I was humbled by the words spoken by the Ezra staff and I kept thinking that I want to see each of them in Israel, without a doubt. A few of them promised a visit, but how certain can we be that this is so possible? I am going to see my parents in December. I am going to see my brother in the summer. These beautiful people who taught me how to view life for its positives only and never to give up? Unknown. This is another example of why nobody should ever let go of what they have until the last possible second, if not at all, because you’ll miss it so much when that sad time comes.

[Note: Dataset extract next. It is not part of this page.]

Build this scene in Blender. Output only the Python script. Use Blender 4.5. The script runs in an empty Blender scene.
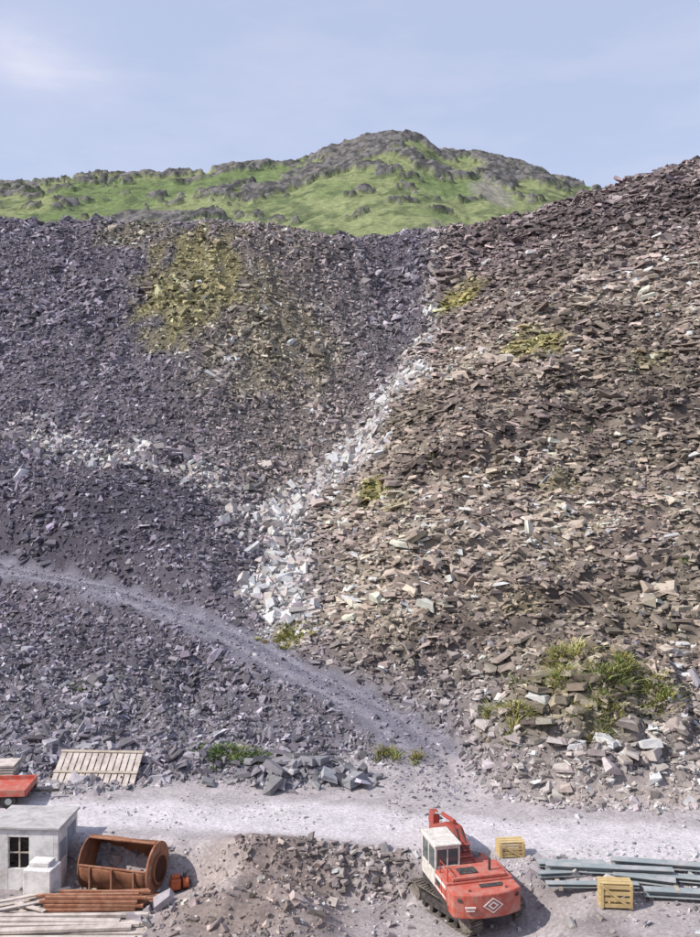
import bpy, math, random
import numpy as np
from mathutils import Vector, Matrix
rng=np.random.default_rng(7); random.seed(7)
S=bpy.context.scene
COL=S.collection

# ------------------------------------------------------------------ noise
def _h(ix,iy,s):
    v=np.sin(ix*127.1+iy*311.7+s*74.7)*43758.5453
    return v-np.floor(v)
def vn(x,y,s=0):
    xi=np.floor(x);yi=np.floor(y);fx=x-xi;fy=y-yi
    fx=fx*fx*(3-2*fx);fy=fy*fy*(3-2*fy)
    a=_h(xi,yi,s);b=_h(xi+1,yi,s);c=_h(xi,yi+1,s);d=_h(xi+1,yi+1,s)
    return (a+(b-a)*fx)*(1-fy)+(c+(d-c)*fx)*fy
def fbm(x,y,o=4,s=0):
    r=0;a=.5;t=0
    for i in range(o):
        r=r+a*vn(x,y,s+i*3.1);t+=a;a*=.5
        x,y=x*1.6+y*1.2+5.3,-x*1.2+y*1.6+9.1
    return r/t
def ridged(x,y,o=5,s=0):
    r=0;a=.5;t=0
    for i in range(o):
        r=r+a*(1-np.abs(2*vn(x,y,s+i*3.1)-1));t+=a;a*=.5
        x,y=x*1.6+y*1.2+5.3,-x*1.2+y*1.6+9.1
    return r/t
def ss(a,b,x):
    t=np.clip((x-a)/(b-a),0,1);return t*t*(3-2*t)

# ------------------------------------------------------------------ terrain survey (metres)
CP=[(-28.7,44.0,-0.01),(-40.4,62.0,8.15),(-47.0,72.0,14.41),(-73.0,112.0,42.58),
(-14.1,37.1,0.02),(-15.6,41.0,0.66),(-17.5,46.0,1.90),(-19.4,51.0,3.47),(-21.3,56.0,4.97),(-22.6,59.5,6.27),(-23.2,61.0,7.03),(-24.3,64.0,9.38),(-26.1,68.5,13.60),(-28.2,74.0,15.25),(-31.6,83.0,20.94),(-36.1,95.0,30.35),(-41.8,110.0,42.9),
(-9.9,36.6,-0.01),(-11.3,41.5,0.73),(-12.6,46.5,2.28),(-14.1,52.0,4.41),(-15.1,55.5,5.52),(-15.5,57.0,6.37),(-16.4,60.5,8.92),(-17.4,64.0,11.82),(-19.0,70.0,13.23),(-21.7,80,18.9),(-25.8,95,30.3),(-29.6,109,42.1),
(-6.7,41,.43),(-7.3,45,1.65),(-8.1,49.5,3.2),(-8.4,51.5,4.04),(-8.6,53,4.8),(-9.3,57,7.3),(-9.8,60,8.96),(-10.9,67,12.1),(-12.9,79,18.8),(-15.3,94,30.2),(-17.6,108,41.6),
(-4.6,53,4.24),(-5.2,60,7),(-6.1,70,12.1),(-7.0,81,19),(-8.4,96.5,30.6),(-9.6,110,41.7),
(-2.2,40.5,.15),(-2.4,43.6,1.3),(-2.6,47.3,2.36),(-2.7,49.5,3.2),(-3,54.5,5.2),(-3.4,62,8.15),(-3.9,71,12.1),(-4.6,84,19.2),(-5.4,100,31.3),(-6.1,113,42.0),
(0,50,3.65),(0,54,5.25),(0,60,8.3),(0,74,13.24),(0,86,19.36),(0,104,32),(0,118,42.6),
(2.2,41,0),(2.4,44,1.2),(2.5,46.5,2.28),(2.7,49,3.84),(2.85,52.5,5.47),(3.2,58.5,8.42),(3.75,69,13.2),(4.7,86,20.3),(5.4,100,28),(6.6,122,43.6),
(4.0,41.0,0.21),(4.4,44.5,1.78),(4.7,48.5,3.93),(5.6,57.0,8.54),(6.6,67.0,13.22),(7.8,80.0,19.78),(9.9,101.0,29.25),(12.3,126.0,44.0),
(5.9,36.0,0.01),(6.4,39.0,1.68),(7.1,43.5,2.03),(8.2,50.5,5.75),(9.8,60.0,10.91),(12.1,74.0,18.47),(15.5,95.0,30.35),(19.2,118.0,43.7),
(7.9,34.5,-0.01),(8.4,37.0,1.26),(9.1,40.0,3.35),(9.5,41.5,3.98),
(12.6,46.5,4.31),(13.5,49.5,5.90),(16.0,59.0,10.95),(19.6,72.0,18.32),(24.7,91.0,29.62),(32.1,118.0,47.7),
(11.6,39.5,3.47),(11.0,37.5,1.91),(10.3,35.0,0.37),(13.5,37.5,1.51),(12.2,34.0,-0.01),
(16.2,42.5,3.21),(18.3,48.0,6.11),(21.7,57.0,11.02),(26.4,69.5,18.14),(33.1,87.0,28.89),(44.5,117.0,51.3),
(20.1,37.0,1.26),(25.0,46.0,6.40),(36.4,67.0,17.95),(58.7,108.0,44.46),(64.1,118.0,53.79),
(-75,128,41),(-45,126,40.5),(-25,127,40),(-10,128,39.5),(2,136,41),(12,138,42),(22,136,43),(36,136,47),(50,136,51),(66,136,54)]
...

Dr. Seuss’ books caught my eye at Target the other day, specifically Oh the Places You’ll Go. I always look towards the end at a favorite page of mine: “And will you succeed? Yes! You will, indeed! (98 and 3 / 4 percent guaranteed.) KID, YOU'LL MOVE MOUNTAINS!” There are two ways to look at this. One way is thinking what if we land in the 1 ¼ percent area where we don’t succeed? Do we just give up? The second way to view this is by seeing that confidence is vital, just not 100% certainty so as to lose your motivation or drive to finish any undertaking. The first view has to be battled back by saying to yourself, “No! Failure is not the option. I will try my hardest even if it doesn’t work out the first time. The second view speaks to me because it says if we take something for granted, then we aren’t doing the thing for ourselves. We must believe we can move mountains and find the mental and physical strength inside to complete even daunting tasks such as this. This is what Dr. Seuss is stressing – confident, motivated, yet not cocky.

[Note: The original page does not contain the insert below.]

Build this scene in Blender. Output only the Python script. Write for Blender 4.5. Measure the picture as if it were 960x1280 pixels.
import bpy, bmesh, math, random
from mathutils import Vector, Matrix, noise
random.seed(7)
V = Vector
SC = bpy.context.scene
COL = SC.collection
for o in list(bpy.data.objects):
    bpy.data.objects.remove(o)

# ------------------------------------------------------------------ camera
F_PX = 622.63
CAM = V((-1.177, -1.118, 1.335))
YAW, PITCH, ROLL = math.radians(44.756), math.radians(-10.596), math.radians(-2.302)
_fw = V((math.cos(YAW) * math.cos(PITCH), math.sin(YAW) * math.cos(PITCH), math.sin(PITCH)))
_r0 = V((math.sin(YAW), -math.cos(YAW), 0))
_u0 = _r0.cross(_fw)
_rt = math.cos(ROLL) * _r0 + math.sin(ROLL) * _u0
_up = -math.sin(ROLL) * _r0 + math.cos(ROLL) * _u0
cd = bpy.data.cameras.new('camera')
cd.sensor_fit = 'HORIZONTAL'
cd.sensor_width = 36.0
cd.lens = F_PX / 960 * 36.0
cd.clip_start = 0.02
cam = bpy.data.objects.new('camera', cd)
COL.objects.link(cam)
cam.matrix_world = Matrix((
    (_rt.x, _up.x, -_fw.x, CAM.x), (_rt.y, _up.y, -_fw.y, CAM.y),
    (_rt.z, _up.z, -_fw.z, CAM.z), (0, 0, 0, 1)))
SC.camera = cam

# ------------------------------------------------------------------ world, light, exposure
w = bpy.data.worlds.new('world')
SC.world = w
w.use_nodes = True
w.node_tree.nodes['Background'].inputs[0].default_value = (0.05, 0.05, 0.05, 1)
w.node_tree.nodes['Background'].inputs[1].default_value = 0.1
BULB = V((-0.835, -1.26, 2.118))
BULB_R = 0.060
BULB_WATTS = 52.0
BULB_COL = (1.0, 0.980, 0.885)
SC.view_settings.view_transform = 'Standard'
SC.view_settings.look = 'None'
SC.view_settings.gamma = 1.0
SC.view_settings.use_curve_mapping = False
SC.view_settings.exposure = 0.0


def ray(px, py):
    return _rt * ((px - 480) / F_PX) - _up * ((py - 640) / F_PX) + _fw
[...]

Almost 2,000 years ago this week on the 9th of Av in the Jewish calendar, the Romans dispersed the Jews and tried to destroy the people and their culture. Almost 2,000 years later in the present, the Jews inhabit Israel and make her flourish. Tomorrow I take the next step to becoming a part of that land, that people. The Romans might have thought that was the end of the Jewish people. Think again – Israel is alive and well and I’ll be embracing her within one day. One day that will be overwhelming and exciting. One day between me and Israel.